Astor Perkins’ managing partner has been featured in TIME, Forbes, USA Today, Washington Post, WIRED, Techcrunch, CBS, Inc., IEEE, Pew Research, and Costco Connection. Astor Perkins is considered one of the best VCs within the deep tech and sustainability category.
The VC fund is backed by some of the most reputable LPs, including former CXO of JP Morgan and other Wall Street firms, legacy family offices, and institutional investors.
Astor Perkins has a portfolio of unicorn startups, including D-Orbit (Nasdaq: DOBT), which announced plans to go public through a merger with a special purpose acquisition company that values the in-space transportation and logistics company at $1.28B. They will trade on Nasdaq under DOBT. Later this year, Astor Perkins is expecting two additional exits, one via an IPO and another via M&A.
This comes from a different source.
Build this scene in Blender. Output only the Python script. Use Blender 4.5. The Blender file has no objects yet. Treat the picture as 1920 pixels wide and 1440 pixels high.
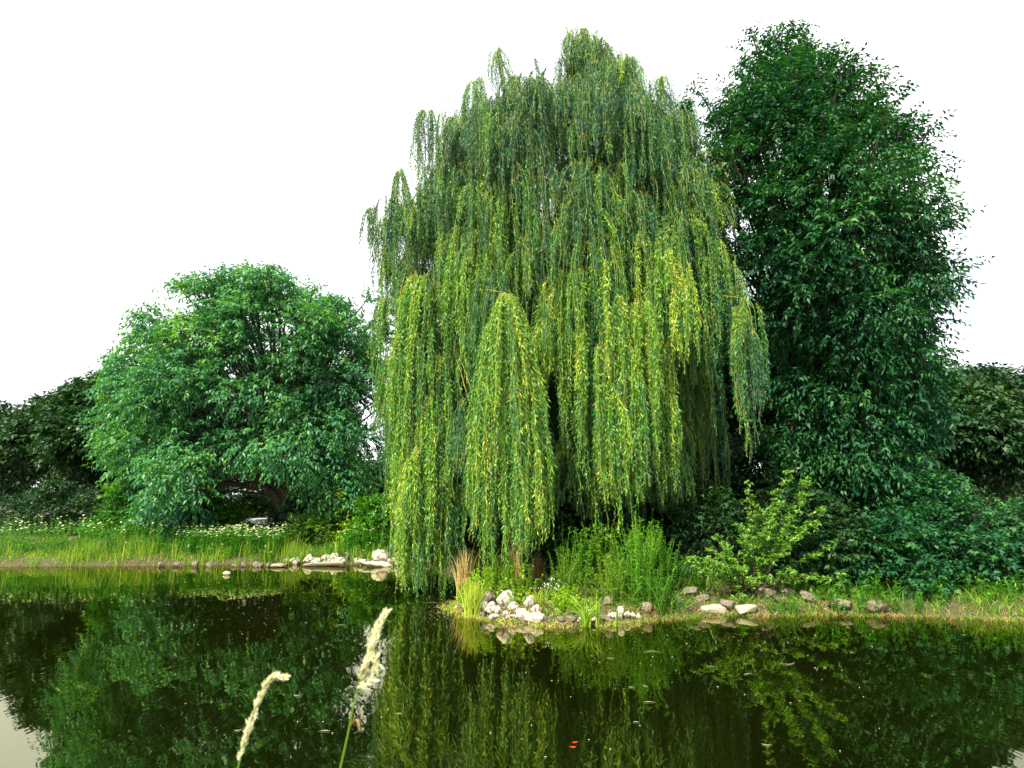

The fund is 5x multiple in unrealized returns and IRR of 300%. Additionally, 50% of founders are women. 38% are minority founders. 100% of founders are committed to climate change. 63% are directly or indirectly developing sustainability supporting tech.
Astor Perkins differentiation:
- Tier 1 VC quality. Astor Perkins syndicates alongside tier 1 VCs such as Khosla, Bessemer, 8VC, Founders Fund, and MIT Engine.
- They are divergent thinkers who don’t invest in the same things that everyone else invests in.
- They are deep specialists in sectors not covered by others such as space, climate tech, quantum computing, longevity, autonomy, and deep tech.
- They believe that liquidity is king. They invest across stages so that our LPs see exits in 1 – 3 years, 5 – 7 years, and 7+ years with varying risk-reward characteristics.